In the depths, in the center of things, your vision is akin to a bird’s eye perspective.  You can make choices in each moment that take the most information into account. Informed decision making is the best possible kind.   

 

How do you dive in?

Running, hiding and avoiding may seem like solutions, but they will always bring you further from home.  Instead, dive into your fears.  Spend time with them by cradling them in presence.  Meditate (watch your thoughts), do spring cleanings, sit still and breathe.

Dive into the “problem(s).”  Spend time learning as much as you can about it/them. Research. Yes, I believe in the power of Google. Sure, you may have to sift through some garbage to find the gems of information.  But, over time, you will eventually find your way to the nuggets of truth that will lead you home.

Dive into the present moment.  If the world is spinning around you in chaos, dive into it. Practice allowing it to unfold by watching it, instead of feeding into it.  Ask yourself if slowing your reactions down will help. If choices need to be made quickly, see if incorporating a compass like this one will be of benefit:  “What would love do?”

Allow yourself to feel the feelings that come up.  Practice bringing presence again and again and again to each moment.  And practice letting go repeatedly.

 

The Love Warrior Compass

On an emotional and relationship level, one of the most useful tools for finding your way home, is by utilizing the two vital questions of the Love Warrior Paradigm: “What would love do?” and “What would fear do?” and choosing love.  We can use these questions as a compass to direct our path homewards in any situation.

In love relationships, we often fumble around in our uncertainty and fears. Asking ourselves “What would love do?” can direct us most effectively to the answers that we are seeking, if we long to live in alignment with the highest versions of ourselves in our relationships.  

We can ask “What would love do for me?” and we can write those answers down.  Then we can ask again, but this time with our love interest in mind: “What would love do for Charlie?”  When the answers are the same, we can be certain that our choice to follow that route is the best choice.  When the answers oppose one another, we will have to do some more digging to find a healthy compromise.

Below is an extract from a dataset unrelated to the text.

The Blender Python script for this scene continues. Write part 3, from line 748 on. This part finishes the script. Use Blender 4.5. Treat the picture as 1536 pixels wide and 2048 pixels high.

In relationships with more distant friends and families, we can use the same protocol and I am certain that it’s use will bring about the best outcome in the situations that we are struggling to navigate.

On a broader scale, “What would love do?” can bring us closer to the environments that we desire, to people that feel good to be around, and to housing situations that are good for us and good for the environment.  

“What would love do?” can soften heated struggles in small and large groups.  It can help us to make effective boundaries. It can bring about calm in the midst of turbulent storms. It can help us to navigate the tiniest choices, like whether or not to throw a piece of garbage on the ground, to the largest choices, like whether or not to merge your company with another.  

 

Love is Home

The bottom line is that love is home.  Love is the place where warmth, peace, friendship, collaboration, and joy reside.  

While fear may then seem like the opposite of home, it is actually an arrow pointing to home.  It can help to guide you towards love as well. And you benefit from looking at it and holding space for it, as much as for love; possibly even more so.  

“What would fear do?” is a potent compass.  Asking yourself “What would fear do?” in addition to the love version, will help you to decide whether or not you want to respond to your situation from a place of fear.  

We all have fears.  Sometimes, we aren’t aware that our emotional response is coming from fear.  We just know that we feel agitated or uncomfortable. We may use distraction techniques to avoid those feelings, never getting to the route of why we are feeling that way.  

And this is the most important moment.  The uncomfortable one. The arrow.

Notice it.  Make use of it.  And stop.

Stop to ask the questions.

And then watch as you begin your journey to the center of your heart space, successfully bringing you home in the midst of any situation.